## Raw data:

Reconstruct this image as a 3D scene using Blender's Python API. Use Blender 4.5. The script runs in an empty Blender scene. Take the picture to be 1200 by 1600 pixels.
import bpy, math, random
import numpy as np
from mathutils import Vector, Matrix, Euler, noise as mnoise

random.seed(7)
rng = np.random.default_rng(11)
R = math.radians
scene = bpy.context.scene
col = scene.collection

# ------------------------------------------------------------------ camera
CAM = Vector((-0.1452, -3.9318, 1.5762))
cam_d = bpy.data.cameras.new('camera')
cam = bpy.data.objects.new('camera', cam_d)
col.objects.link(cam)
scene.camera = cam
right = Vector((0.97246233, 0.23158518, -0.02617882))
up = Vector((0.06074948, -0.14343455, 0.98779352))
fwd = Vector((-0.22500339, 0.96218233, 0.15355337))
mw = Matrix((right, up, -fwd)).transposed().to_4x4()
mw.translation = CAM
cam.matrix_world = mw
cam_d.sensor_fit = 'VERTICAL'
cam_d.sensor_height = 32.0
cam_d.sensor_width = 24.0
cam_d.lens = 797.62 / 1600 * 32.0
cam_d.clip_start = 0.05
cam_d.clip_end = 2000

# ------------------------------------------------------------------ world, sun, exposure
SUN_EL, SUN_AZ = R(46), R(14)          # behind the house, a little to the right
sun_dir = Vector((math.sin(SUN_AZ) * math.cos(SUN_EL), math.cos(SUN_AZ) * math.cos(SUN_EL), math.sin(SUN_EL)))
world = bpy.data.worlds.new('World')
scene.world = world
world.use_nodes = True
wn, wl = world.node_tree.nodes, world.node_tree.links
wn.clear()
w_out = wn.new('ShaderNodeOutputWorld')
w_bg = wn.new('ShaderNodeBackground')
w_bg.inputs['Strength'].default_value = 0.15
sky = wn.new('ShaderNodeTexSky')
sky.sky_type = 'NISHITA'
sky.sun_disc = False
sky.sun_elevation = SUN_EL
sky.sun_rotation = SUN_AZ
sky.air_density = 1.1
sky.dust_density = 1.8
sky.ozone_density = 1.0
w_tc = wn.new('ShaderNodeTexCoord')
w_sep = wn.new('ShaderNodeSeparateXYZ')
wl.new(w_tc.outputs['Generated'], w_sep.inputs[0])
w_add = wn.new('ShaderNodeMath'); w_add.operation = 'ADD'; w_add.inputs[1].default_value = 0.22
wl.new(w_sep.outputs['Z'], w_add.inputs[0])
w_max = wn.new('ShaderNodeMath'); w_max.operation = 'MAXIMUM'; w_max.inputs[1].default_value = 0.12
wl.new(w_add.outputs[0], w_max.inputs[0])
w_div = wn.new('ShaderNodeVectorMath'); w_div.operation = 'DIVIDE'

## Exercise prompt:
Print the listing above from its first line through the line with "col = scene.collection", and stop there.

## Final answer:
Reconstruct this image as a 3D scene using Blender's Python API. Use Blender 4.5. The script runs in an empty Blender scene. Take the picture to be 1200 by 1600 pixels.
import bpy, math, random
import numpy as np
from mathutils import Vector, Matrix, Euler, noise as mnoise

random.seed(7)
rng = np.random.default_rng(11)
R = math.radians
scene = bpy.context.scene
col = scene.collection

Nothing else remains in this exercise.